56 OFWs return from Syria

Another 56 overseas Filipino workers arrived Saturday from Syria, bringing to a little over 490 the number of OFWs repatriated by the government from the troubled Middle East country, the Department of Foreign Affairs (DFA) reported.

In a statement, the DFA said the OFWs arrived in two batches at the Ninoy Aquino International Airport.

“Forty came on Etihad Airlines at 4:15 p.m. while 16 arrived at 10:45 p.m. on Qatar Airlines,” said DFA spokesperson Raul Hernandez.

Hernandez said the DFA was “intensifying its repatriation efforts in Syria to ensure our compatriots are out of harm’s way.”

There are some 17,000 OFWs, mostly undocumented domestic workers, in Damascus and other Syrian cities, according to DFA estimates.

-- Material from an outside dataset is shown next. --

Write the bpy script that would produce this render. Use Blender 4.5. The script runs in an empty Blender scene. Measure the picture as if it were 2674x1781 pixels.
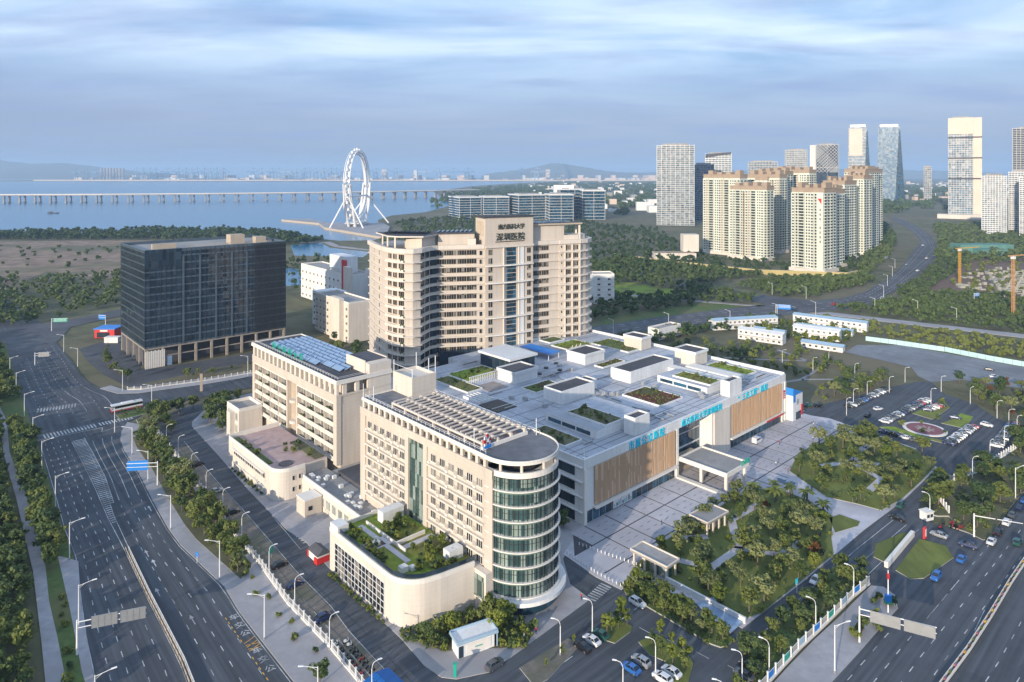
import bpy, math, random
import numpy as np
from mathutils import Vector

R = math.radians
scene = bpy.context.scene
# ------------------------------------------------------------------ camera
cd = bpy.data.cameras.new("camera")
cam = bpy.data.objects.new("camera", cd)
scene.collection.objects.link(cam)
cam.location = (0, 0, 100)
cam.rotation_euler = (R(90), 0, 0)          # level camera, shifted lens: verticals stay vertical
cd.sensor_width = 36
cd.lens = 24.0
cd.shift_y = -0.1647
cd.clip_start = 1
cd.clip_end = 60000
scene.camera = cam
scene.render.resolution_x = 1024
scene.render.resolution_y = 682
# ------------------------------------------------------------------ light
SUN_EL, SUN_AZ = 13.0, 211.0                # azimuth clockwise from +Y
world = bpy.data.worlds.new("World")
scene.world = world
world.use_nodes = True
nt = world.node_tree
nt.nodes.clear()


def nd(t, typ, **kw):
    n = t.nodes.new(typ)
    for k, v in kw.items():
        setattr(n, k, v)
    return n


def mth(t, op, a, b=None, clamp=False):
    n = nd(t, 'ShaderNodeMath', operation=op, use_clamp=clamp)
    for i, v in enumerate((a, b)):
        if v is None:
            continue
        if isinstance(v, (int, float)):
            n.inputs[i].default_value = v
        else:
            t.links.new(v, n.inputs[i])
    return n.outputs[0]


def mixc(t, fac, a, b, bt='MIX'):
    n = nd(t, 'ShaderNodeMix', data_type='RGBA', blend_type=bt)
    for i, v in ((0, fac), (6, a), (7, b)):
        if isinstance(v, (int, float)):
            n.inputs[i].default_value = v
        elif isinstance(v, tuple):
            n.inputs[i].default_value = (*v, 1) if len(v) == 3 else v
        else:
            t.links.new(v, n.inputs[i])
    return n.outputs[2]


def ramp(t, fac, stops):
    n = nd(t, 'ShaderNodeValToRGB')
    cr = n.color_ramp
    while len(cr.elements) < len(stops):
        cr.elements.new(0.5)
    for e, (p, c) in zip(cr.elements, stops):
        e.position = p
        e.color = (*c, 1) if isinstance(c, tuple) else (c, c, c, 1)
    t.links.new(fac, n.inputs[0])
    return n.outputs[0]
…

On Saturday, Foreign Secretary Albert del Rosario flew to the Syrian capital to “help in the OFW repatriation” program.

Two weeks ago, the DFA raised the crisis alert level in Syria from 3 to 4 in view of the escalating violence in the country.

Under crisis alert level 4, a mandatory or forced evacuation of OFWs at government expense is implemented.

The foreign office noted the repatriation of Filipinos from Syria was a “continuing effort of the government since April.”

Most of the OFWs in Syria, however, ignored the government’s voluntary repatriation program, prompting the embassy there to intensify efforts to convince them to leave the country.

Earlier, the labor department-attached Philippine Overseas Employment Administration banned the deployment of OFWs to Syria.

An Associated Press report, meanwhile, said the presence of Arab League monitors in Syria has reenergized the antigovernment protest movement, with tens of thousands turning out over the past three days in cities the foreign observers were expected to visit.

The monitors were the first the Syrian government allowed in the country in the nine months of a civilian uprising. They are supposed to ensure compliance by the regime of President Bashar Assad with the terms of the Arab League plan to end the government crackdown on dissent.

More than 5,000 people have died in the uprising since March, according to the United Nations.